Tyler Coppin makes a subtly scheming Yiddisher grouch out of Mr Mushnik, his character managing a delicate balancing act between duplicitous weasel and wannabe father figure with a tiny scrap of decency. “I used to think you left a stench, but now I see you are a Mensch,” he sings in Mushnik and Son, his showstopper terpsichorean duet with the gullible Seymour. He’s well contrasted with Scott Johnson as the show’s other villain – the goofy, guffawing, gas-guzzling dentist – who fascinates and repels despite the obvious lack of charm of the woman-bashing professional sadist. Topping off the supporting cast are knockout performances by Josie Lane, Chloe Zuel and Angelique Cassimatis as the Motown-inspired girl group Chiffon, Ronnette and Crystal. Played as Latin ladies from the Barrio rather than the usual African American vocal trio, they sing up a storm and their spot-on, high-voltage moves mean they command the stage on every entrance.

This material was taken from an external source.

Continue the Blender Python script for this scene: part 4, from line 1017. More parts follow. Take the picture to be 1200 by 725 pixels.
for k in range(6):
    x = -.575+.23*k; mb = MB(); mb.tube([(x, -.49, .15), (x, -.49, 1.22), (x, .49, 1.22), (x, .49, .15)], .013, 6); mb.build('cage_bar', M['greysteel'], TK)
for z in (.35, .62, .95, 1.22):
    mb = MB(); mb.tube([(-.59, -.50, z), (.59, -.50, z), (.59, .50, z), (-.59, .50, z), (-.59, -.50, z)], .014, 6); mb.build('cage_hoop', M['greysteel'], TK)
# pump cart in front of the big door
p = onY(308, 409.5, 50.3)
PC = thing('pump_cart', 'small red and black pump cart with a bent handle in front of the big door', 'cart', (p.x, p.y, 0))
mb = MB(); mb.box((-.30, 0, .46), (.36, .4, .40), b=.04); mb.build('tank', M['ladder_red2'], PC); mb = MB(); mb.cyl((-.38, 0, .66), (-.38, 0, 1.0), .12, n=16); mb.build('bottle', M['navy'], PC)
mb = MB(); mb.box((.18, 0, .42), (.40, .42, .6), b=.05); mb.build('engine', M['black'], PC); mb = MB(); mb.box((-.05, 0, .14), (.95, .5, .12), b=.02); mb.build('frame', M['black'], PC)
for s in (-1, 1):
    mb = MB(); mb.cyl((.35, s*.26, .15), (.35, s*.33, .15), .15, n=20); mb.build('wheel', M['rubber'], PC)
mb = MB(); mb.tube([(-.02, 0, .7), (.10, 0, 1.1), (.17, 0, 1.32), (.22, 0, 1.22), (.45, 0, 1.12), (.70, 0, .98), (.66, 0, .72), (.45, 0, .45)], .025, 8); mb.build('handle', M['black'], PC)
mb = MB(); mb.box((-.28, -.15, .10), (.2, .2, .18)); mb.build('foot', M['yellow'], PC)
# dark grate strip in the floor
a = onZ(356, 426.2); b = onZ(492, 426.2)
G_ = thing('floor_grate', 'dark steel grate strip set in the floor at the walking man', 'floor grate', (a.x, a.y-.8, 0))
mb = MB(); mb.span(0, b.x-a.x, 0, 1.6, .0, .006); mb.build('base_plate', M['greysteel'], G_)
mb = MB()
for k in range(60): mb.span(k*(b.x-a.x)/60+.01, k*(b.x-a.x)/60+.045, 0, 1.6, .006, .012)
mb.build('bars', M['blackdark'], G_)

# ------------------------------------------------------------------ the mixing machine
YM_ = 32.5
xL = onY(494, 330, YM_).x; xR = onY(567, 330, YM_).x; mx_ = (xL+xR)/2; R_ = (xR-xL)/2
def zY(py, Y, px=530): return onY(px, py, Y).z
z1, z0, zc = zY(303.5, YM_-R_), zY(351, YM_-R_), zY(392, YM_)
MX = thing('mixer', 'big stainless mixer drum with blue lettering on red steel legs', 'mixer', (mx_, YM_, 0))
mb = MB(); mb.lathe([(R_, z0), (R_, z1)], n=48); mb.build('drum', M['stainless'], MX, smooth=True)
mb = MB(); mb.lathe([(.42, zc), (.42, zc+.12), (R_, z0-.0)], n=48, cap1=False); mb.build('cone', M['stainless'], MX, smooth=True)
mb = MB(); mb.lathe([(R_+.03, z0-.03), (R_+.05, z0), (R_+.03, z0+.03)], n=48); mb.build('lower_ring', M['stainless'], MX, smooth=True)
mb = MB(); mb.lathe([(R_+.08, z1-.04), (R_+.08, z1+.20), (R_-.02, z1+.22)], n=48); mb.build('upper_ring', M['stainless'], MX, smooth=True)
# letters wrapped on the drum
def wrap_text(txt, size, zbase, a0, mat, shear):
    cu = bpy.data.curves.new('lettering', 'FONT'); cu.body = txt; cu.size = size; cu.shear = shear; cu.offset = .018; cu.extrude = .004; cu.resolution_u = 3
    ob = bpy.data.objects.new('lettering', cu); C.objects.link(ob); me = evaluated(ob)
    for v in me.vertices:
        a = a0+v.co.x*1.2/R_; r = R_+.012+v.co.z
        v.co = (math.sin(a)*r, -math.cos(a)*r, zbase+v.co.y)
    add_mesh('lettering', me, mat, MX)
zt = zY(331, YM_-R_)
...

Andrew Worboys’ musical direction and Jeremy Silver’s effective sound design ensure that every number as put across by the hidden five piece band feels and sounds just right, with words on the whole coming over crystal clear. It’s a bit loud and geographically general for the Hayes, meaning you lose locational awareness of individual voices in ensemble, but it should work a treat in larger venues down the line.

It’s not often that a show feels as perfectly realised as this. For cast, design, direction – and not least that fabulous piece of flailing flora – this pungently manured Little Shop is well worth breaking open your piggybank to see.


Little Shop of Horrors is at the Comedy Theatre, Melbourne, until July 22 before heading to Adelaide, Canberra, Brisbane and Perth.